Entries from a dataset
--------------------

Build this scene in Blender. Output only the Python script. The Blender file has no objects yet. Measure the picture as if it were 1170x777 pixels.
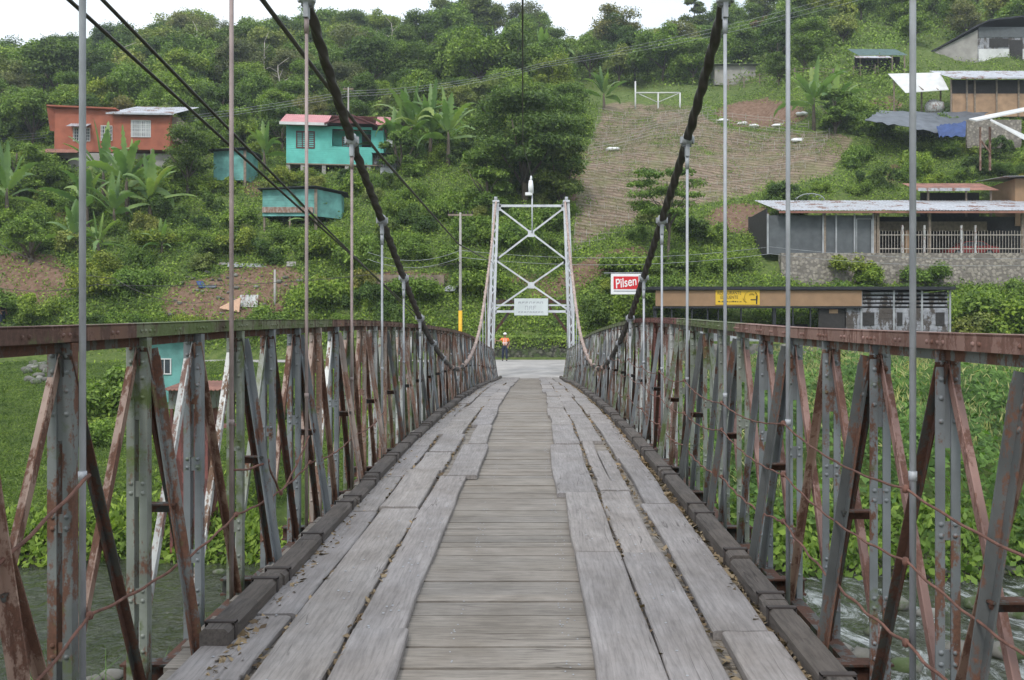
import bpy, math, random
import numpy as np
from mathutils import Vector, Matrix
rnd = random.Random(7)
rng = np.random.default_rng(11)
S = bpy.context.scene
COL = S.collection
E = 1.67                                   # eye height above the deck
YAW = 0.0                                  # level view straight along the deck; the picture is cropped 20 px off centre

# ------------------------------------------------------------------ camera
cd = bpy.data.cameras.new('camera'); cam = bpy.data.objects.new('camera', cd); COL.objects.link(cam)
cd.sensor_width = 36; cd.lens = 36*1000/1170; cd.shift_x = -20/1170; cd.clip_start = .05; cd.clip_end = 6000
cam.location = (0, 0, E); cam.rotation_euler = (math.radians(90), 0, YAW)
S.camera = cam
# ------------------------------------------------------------------ world: bright overcast
W = bpy.data.worlds.new('World'); S.world = W; W.use_nodes = True
nt = W.node_tree; nt.nodes.clear()
sky = nt.nodes.new('ShaderNodeTexSky'); sky.sky_type = 'NISHITA'; sky.sun_disc = False
SUN_EL, SUN_AZ = math.radians(48), math.radians(200)
sky.sun_elevation = SUN_EL; sky.sun_rotation = SUN_AZ
tc = nt.nodes.new('ShaderNodeTexCoord'); nz = nt.nodes.new('ShaderNodeTexNoise')
nz.inputs['Scale'].default_value = 3.0; nz.inputs['Detail'].default_value = 5
nt.links.new(tc.outputs['Generated'], nz.inputs['Vector'])
cr = nt.nodes.new('ShaderNodeValToRGB')
cr.color_ramp.elements[0].position = .3; cr.color_ramp.elements[0].color = (6.4, 7.5, 8.9, 1)
cr.color_ramp.elements[1].position = .7; cr.color_ramp.elements[1].color = (9.6, 9.8, 10.0, 1)
nt.links.new(nz.outputs['Fac'], cr.inputs['Fac'])
mx = nt.nodes.new('ShaderNodeMix'); mx.data_type = 'RGBA'; mx.inputs[0].default_value = .86
nt.links.new(sky.outputs[0], mx.inputs[6]); nt.links.new(cr.outputs[0], mx.inputs[7])
bg = nt.nodes.new('ShaderNodeBackground'); bg.inputs['Strength'].default_value = .11
wo = nt.nodes.new('ShaderNodeOutputWorld')
nt.links.new(mx.outputs[2], bg.inputs['Color']); nt.links.new(bg.outputs[0], wo.inputs['Surface'])
# ------------------------------------------------------------------ sun through cloud
sd = bpy.data.lights.new('sun', 'SUN'); sun = bpy.data.objects.new('sun', sd); COL.objects.link(sun)
sd.energy = 1.5; sd.angle = math.radians(14); sd.color = (1, .97, .92)
sdir = Vector((math.sin(SUN_AZ)*math.cos(SUN_EL), math.cos(SUN_AZ)*math.cos(SUN_EL), math.sin(SUN_EL)))
sun.rotation_euler = sdir.to_track_quat('Z', 'Y').to_euler()
S.view_settings.view_transform = 'Standard'; S.view_settings.look = 'None'
S.view_settings.exposure = 0.58; S.view_settings.gamma = 1; S.view_settings.use_curve_mapping = False
S.render.engine = 'CYCLES'

# ================================================================== helpers
def tag(o, label=None, cat=None, group=None, kind=None):
    if label: o['label'] = label
    if cat: o['category'] = cat
    if group: o['group'] = group
    if kind: o['kind'] = kind
    return o
def empty(name, loc=(0,0,0), rz=0, label=None, cat=None, group=None):
    o = bpy.data.objects.new(name, None); COL.objects.link(o)
    o.empty_display_size = .3
    o.location = loc; o.rotation_euler = (0, 0, rz)
    return tag(o, label, cat, group)
def link(name, me, parent=None, loc=(0,0,0), mat=None):
    o = bpy.data.objects.new(name, me); COL.objects.link(o); o.location = loc
    if parent: o.parent = parent
    if mat: me.materials.append(mat)
    return o
def copy_tree(o, parent=None):
    c = o.copy(); COL.objects.link(c); c.parent = parent
    for ch in list(o.children): copy_tree(ch, c)
    return c

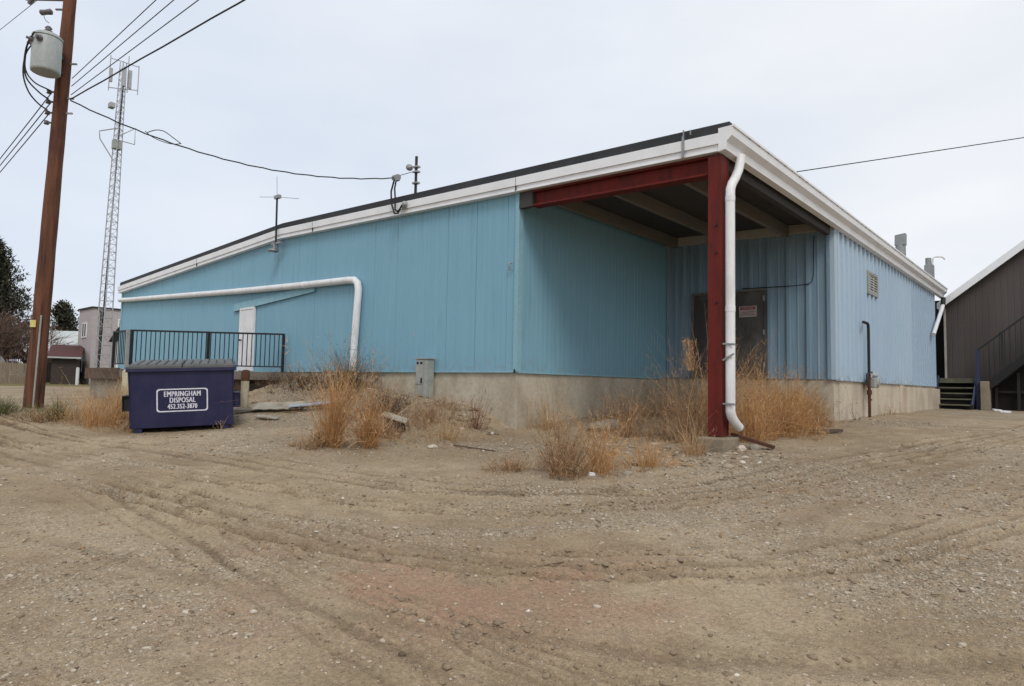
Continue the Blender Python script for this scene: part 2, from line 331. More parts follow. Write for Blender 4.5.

--------------------

What you have to do
Quote the material word for word, dropping any images it holds.

Finished task
Build this scene in Blender. Output only the Python script. The Blender file has no objects yet. Measure the picture as if it were 1170x777 pixels.
import bpy, math, random
import numpy as np
from mathutils import Vector, Matrix
rnd = random.Random(7)
rng = np.random.default_rng(11)
S = bpy.context.scene
COL = S.collection
E = 1.67                                   # eye height above the deck
YAW = 0.0                                  # level view straight along the deck; the picture is cropped 20 px off centre

# ------------------------------------------------------------------ camera
cd = bpy.data.cameras.new('camera'); cam = bpy.data.objects.new('camera', cd); COL.objects.link(cam)
cd.sensor_width = 36; cd.lens = 36*1000/1170; cd.shift_x = -20/1170; cd.clip_start = .05; cd.clip_end = 6000
cam.location = (0, 0, E); cam.rotation_euler = (math.radians(90), 0, YAW)
S.camera = cam
# ------------------------------------------------------------------ world: bright overcast
W = bpy.data.worlds.new('World'); S.world = W; W.use_nodes = True
nt = W.node_tree; nt.nodes.clear()
sky = nt.nodes.new('ShaderNodeTexSky'); sky.sky_type = 'NISHITA'; sky.sun_disc = False
SUN_EL, SUN_AZ = math.radians(48), math.radians(200)
sky.sun_elevation = SUN_EL; sky.sun_rotation = SUN_AZ
tc = nt.nodes.new('ShaderNodeTexCoord'); nz = nt.nodes.new('ShaderNodeTexNoise')
nz.inputs['Scale'].default_value = 3.0; nz.inputs['Detail'].default_value = 5
nt.links.new(tc.outputs['Generated'], nz.inputs['Vector'])
cr = nt.nodes.new('ShaderNodeValToRGB')
cr.color_ramp.elements[0].position = .3; cr.color_ramp.elements[0].color = (6.4, 7.5, 8.9, 1)
cr.color_ramp.elements[1].position = .7; cr.color_ramp.elements[1].color = (9.6, 9.8, 10.0, 1)
nt.links.new(nz.outputs['Fac'], cr.inputs['Fac'])
mx = nt.nodes.new('ShaderNodeMix'); mx.data_type = 'RGBA'; mx.inputs[0].default_value = .86
nt.links.new(sky.outputs[0], mx.inputs[6]); nt.links.new(cr.outputs[0], mx.inputs[7])
bg = nt.nodes.new('ShaderNodeBackground'); bg.inputs['Strength'].default_value = .11
wo = nt.nodes.new('ShaderNodeOutputWorld')
nt.links.new(mx.outputs[2], bg.inputs['Color']); nt.links.new(bg.outputs[0], wo.inputs['Surface'])
# ------------------------------------------------------------------ sun through cloud
sd = bpy.data.lights.new('sun', 'SUN'); sun = bpy.data.objects.new('sun', sd); COL.objects.link(sun)
sd.energy = 1.5; sd.angle = math.radians(14); sd.color = (1, .97, .92)
sdir = Vector((math.sin(SUN_AZ)*math.cos(SUN_EL), math.cos(SUN_AZ)*math.cos(SUN_EL), math.sin(SUN_EL)))
sun.rotation_euler = sdir.to_track_quat('Z', 'Y').to_euler()
S.view_settings.view_transform = 'Standard'; S.view_settings.look = 'None'
S.view_settings.exposure = 0.58; S.view_settings.gamma = 1; S.view_settings.use_curve_mapping = False
S.render.engine = 'CYCLES'

# ================================================================== helpers
def tag(o, label=None, cat=None, group=None, kind=None):
    if label: o['label'] = label
    if cat: o['category'] = cat
    if group: o['group'] = group
    if kind: o['kind'] = kind
    return o
def empty(name, loc=(0,0,0), rz=0, label=None, cat=None, group=None):
    o = bpy.data.objects.new(name, None); COL.objects.link(o)
    o.empty_display_size = .3
    o.location = loc; o.rotation_euler = (0, 0, rz)
    return tag(o, label, cat, group)
def link(name, me, parent=None, loc=(0,0,0), mat=None):
    o = bpy.data.objects.new(name, me); COL.objects.link(o); o.location = loc
    if parent: o.parent = parent
    if mat: me.materials.append(mat)
    return o
def copy_tree(o, parent=None):
    c = o.copy(); COL.objects.link(c); c.parent = parent
    for ch in list(o.children): copy_tree(ch, c)
    return c

Continue the Blender Python script for this scene: part 2, from line 331. More parts follow. Write for Blender 4.5.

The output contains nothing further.